**CHALLENGE:** Print exactly, please, the lines from the top of the entries below up to and including the line with "rnd = random.Random(7)", and nothing else; pictures are excluded.

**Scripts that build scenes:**
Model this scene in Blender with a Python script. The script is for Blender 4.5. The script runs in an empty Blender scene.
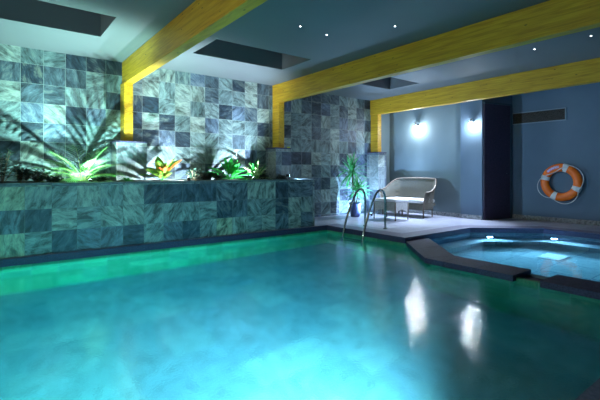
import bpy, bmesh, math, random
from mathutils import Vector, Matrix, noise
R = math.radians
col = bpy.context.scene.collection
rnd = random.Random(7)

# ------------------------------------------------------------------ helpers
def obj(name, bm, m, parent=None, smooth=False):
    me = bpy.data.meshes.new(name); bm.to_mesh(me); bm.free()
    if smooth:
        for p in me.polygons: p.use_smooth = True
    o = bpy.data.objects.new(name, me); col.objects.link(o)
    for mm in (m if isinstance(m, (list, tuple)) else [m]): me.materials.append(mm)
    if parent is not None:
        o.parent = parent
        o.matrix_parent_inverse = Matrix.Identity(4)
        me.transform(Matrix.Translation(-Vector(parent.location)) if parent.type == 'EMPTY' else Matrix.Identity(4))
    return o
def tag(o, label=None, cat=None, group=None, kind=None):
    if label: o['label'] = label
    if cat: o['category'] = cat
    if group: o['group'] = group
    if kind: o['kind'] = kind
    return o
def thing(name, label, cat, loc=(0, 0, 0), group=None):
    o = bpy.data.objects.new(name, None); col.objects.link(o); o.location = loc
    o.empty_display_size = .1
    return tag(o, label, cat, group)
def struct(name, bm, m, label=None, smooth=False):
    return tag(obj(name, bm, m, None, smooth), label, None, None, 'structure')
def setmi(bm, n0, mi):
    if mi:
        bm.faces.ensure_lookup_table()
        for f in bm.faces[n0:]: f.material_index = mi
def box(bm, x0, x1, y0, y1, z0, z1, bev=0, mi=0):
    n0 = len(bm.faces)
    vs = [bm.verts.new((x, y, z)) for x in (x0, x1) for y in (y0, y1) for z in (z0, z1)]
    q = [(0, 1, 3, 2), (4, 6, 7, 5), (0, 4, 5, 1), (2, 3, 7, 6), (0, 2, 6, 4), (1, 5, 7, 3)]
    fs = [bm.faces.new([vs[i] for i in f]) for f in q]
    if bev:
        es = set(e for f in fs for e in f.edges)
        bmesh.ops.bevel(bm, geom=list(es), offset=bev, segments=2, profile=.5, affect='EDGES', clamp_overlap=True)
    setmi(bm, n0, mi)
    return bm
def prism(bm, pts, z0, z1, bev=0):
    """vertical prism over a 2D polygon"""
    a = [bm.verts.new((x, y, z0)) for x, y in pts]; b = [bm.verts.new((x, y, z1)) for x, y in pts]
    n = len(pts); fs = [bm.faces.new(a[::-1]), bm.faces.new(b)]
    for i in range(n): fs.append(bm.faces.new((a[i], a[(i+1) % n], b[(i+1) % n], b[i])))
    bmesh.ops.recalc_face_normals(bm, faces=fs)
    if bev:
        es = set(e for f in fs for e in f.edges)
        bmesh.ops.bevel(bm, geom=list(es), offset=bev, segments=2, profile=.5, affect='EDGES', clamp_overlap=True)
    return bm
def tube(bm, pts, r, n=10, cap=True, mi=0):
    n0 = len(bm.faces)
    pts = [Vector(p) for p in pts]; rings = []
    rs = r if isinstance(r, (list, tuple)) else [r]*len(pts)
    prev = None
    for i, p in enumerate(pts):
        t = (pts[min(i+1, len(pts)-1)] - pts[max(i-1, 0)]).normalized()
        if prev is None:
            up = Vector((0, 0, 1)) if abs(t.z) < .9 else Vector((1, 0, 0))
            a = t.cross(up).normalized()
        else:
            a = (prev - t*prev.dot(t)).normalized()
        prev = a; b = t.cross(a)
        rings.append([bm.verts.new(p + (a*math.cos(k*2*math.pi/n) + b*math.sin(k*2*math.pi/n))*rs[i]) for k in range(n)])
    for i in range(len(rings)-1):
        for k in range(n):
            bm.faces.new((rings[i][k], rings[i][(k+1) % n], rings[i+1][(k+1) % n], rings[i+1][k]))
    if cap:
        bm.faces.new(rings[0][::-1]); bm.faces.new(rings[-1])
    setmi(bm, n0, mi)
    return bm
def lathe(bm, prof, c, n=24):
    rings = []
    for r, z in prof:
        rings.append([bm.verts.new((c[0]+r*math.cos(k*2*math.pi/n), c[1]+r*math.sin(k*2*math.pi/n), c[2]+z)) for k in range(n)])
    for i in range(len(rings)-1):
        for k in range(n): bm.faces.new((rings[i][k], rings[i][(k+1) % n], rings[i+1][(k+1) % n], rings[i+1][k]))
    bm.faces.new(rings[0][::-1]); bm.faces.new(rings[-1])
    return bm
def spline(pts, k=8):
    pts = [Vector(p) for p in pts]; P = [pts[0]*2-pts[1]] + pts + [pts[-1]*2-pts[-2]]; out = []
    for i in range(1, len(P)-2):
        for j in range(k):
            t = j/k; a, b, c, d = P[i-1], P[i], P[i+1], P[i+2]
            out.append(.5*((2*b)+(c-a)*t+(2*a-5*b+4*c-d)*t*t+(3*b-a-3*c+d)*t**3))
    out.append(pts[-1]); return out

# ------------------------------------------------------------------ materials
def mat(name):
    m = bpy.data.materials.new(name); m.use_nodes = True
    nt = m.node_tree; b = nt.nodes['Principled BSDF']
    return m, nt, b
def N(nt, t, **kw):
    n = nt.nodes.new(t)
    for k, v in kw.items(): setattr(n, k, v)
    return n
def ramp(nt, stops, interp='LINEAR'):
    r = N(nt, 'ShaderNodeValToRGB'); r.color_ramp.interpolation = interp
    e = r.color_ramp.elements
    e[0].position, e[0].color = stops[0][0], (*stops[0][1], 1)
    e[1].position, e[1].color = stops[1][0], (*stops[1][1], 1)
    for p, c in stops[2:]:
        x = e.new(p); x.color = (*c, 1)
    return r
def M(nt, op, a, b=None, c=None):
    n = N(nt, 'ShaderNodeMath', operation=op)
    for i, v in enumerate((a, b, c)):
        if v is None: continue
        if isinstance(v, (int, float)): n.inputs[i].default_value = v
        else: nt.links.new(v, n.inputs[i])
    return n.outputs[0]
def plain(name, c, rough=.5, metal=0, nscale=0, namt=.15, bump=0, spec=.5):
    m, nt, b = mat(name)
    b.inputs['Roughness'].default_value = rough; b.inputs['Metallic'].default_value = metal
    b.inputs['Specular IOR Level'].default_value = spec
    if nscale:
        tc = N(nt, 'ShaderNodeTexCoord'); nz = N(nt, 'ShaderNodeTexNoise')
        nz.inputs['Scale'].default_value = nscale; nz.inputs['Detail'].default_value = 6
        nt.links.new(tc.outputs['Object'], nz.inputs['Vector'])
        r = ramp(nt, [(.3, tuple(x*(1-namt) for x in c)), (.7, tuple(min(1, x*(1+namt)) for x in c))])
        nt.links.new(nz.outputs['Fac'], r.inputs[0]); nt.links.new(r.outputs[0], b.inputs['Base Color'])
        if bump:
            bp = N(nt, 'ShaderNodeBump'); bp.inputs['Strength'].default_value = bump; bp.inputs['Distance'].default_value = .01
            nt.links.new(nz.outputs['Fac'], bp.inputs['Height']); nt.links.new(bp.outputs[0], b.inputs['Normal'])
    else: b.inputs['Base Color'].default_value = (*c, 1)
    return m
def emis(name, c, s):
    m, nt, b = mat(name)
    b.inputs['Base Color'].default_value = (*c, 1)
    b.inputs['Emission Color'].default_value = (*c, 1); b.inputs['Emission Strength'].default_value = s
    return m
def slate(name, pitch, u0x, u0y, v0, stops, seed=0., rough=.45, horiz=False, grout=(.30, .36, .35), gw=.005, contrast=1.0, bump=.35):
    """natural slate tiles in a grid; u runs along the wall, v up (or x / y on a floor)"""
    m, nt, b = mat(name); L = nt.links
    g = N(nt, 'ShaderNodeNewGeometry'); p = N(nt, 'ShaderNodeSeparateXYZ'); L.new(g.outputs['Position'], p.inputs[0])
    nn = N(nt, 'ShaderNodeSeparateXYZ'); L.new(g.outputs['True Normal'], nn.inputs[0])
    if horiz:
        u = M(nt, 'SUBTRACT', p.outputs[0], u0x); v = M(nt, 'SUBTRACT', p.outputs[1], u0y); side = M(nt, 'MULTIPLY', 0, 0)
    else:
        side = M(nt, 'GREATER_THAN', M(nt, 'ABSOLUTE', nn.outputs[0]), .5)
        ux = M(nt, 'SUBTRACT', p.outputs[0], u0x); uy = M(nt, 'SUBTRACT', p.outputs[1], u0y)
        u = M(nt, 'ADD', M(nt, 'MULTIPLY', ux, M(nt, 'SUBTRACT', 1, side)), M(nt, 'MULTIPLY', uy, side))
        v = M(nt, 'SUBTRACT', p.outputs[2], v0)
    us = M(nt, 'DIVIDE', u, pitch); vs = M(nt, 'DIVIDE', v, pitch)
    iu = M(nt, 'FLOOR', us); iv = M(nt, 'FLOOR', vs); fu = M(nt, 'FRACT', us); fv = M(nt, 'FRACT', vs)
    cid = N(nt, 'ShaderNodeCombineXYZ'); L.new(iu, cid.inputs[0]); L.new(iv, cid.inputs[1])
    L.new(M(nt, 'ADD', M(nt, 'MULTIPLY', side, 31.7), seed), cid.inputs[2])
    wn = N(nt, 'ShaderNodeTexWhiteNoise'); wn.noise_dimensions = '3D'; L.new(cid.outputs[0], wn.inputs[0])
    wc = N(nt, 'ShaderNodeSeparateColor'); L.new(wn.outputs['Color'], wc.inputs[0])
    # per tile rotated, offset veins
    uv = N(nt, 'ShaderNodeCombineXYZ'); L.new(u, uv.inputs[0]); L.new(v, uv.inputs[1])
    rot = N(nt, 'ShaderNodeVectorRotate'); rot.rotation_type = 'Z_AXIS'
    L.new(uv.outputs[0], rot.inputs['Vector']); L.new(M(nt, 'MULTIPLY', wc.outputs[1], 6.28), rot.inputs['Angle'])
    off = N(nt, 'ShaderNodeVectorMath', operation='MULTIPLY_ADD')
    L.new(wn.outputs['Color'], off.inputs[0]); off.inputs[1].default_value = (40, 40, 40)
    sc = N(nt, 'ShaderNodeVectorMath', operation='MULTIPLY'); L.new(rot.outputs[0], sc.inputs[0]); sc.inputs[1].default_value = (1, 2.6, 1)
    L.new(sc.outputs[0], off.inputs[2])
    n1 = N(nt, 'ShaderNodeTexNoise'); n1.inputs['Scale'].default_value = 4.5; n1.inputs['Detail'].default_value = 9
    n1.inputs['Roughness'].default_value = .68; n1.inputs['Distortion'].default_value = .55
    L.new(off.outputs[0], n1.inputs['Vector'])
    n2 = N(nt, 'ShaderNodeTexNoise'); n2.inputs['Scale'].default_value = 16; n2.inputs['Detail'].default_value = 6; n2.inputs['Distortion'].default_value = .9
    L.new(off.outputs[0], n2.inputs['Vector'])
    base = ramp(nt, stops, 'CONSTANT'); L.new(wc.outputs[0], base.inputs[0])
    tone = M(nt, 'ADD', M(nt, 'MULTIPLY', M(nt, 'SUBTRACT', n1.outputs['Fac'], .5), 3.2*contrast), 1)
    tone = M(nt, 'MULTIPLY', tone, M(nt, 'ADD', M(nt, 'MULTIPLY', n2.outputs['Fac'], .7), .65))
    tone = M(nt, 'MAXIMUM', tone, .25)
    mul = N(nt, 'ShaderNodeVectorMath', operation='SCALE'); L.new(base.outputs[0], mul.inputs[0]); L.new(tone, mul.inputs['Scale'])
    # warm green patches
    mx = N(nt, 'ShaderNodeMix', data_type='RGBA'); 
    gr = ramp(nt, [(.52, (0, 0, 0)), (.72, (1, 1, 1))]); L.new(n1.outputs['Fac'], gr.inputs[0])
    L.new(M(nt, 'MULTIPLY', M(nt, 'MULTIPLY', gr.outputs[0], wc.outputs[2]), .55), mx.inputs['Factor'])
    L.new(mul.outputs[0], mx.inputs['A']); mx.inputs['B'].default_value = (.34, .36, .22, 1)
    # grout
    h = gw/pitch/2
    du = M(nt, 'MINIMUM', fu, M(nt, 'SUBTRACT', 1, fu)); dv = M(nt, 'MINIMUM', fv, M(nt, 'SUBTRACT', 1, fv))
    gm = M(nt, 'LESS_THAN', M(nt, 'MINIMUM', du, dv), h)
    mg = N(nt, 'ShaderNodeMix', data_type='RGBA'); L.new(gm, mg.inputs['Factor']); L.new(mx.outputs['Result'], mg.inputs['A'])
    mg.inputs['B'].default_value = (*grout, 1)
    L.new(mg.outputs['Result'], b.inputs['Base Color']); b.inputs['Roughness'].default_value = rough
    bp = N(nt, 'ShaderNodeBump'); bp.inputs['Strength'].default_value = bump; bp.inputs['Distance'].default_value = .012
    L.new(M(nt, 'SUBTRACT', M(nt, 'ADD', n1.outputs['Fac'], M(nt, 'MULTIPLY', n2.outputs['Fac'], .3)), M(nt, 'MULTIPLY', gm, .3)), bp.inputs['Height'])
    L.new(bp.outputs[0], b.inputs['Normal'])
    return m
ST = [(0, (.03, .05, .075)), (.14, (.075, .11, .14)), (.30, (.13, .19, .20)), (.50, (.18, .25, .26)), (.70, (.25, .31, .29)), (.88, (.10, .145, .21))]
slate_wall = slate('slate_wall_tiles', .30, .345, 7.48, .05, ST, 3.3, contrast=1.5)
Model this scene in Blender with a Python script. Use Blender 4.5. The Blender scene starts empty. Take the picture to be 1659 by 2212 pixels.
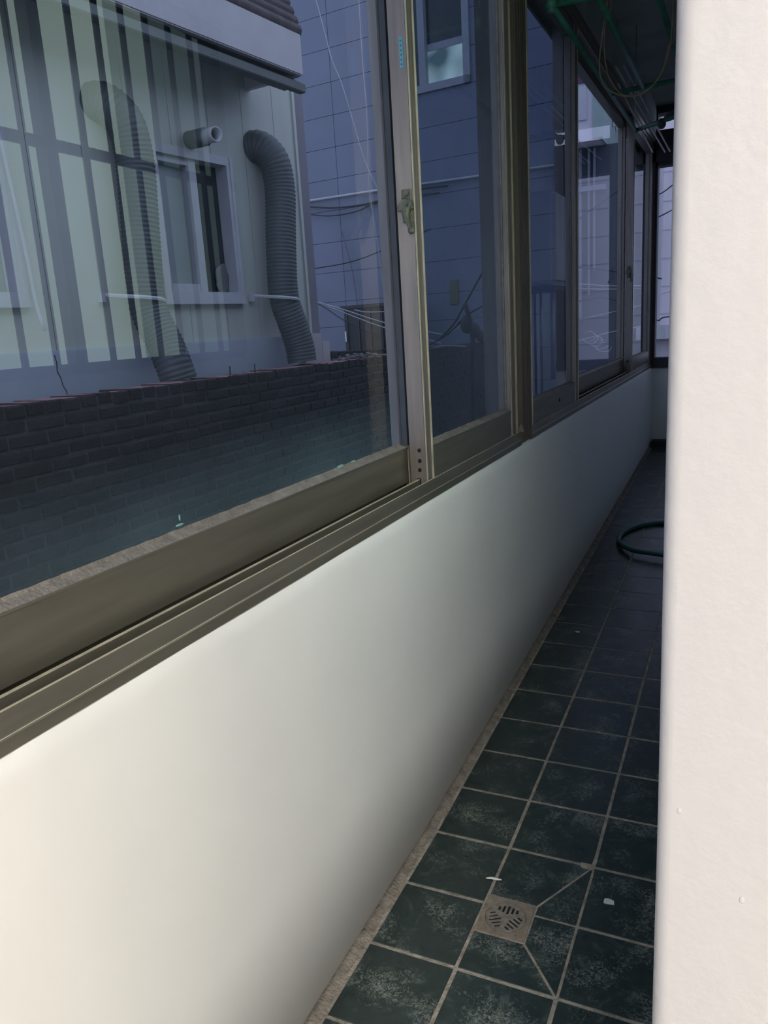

**OUTPUT FOR THIS TASK:**
Model this scene in Blender with a Python script. The script is for Blender 4.5. The script runs in an empty Blender scene.
import bpy, bmesh, math, random
from mathutils import Vector, Matrix, noise
R = math.radians
col = bpy.context.scene.collection
rnd = random.Random(7)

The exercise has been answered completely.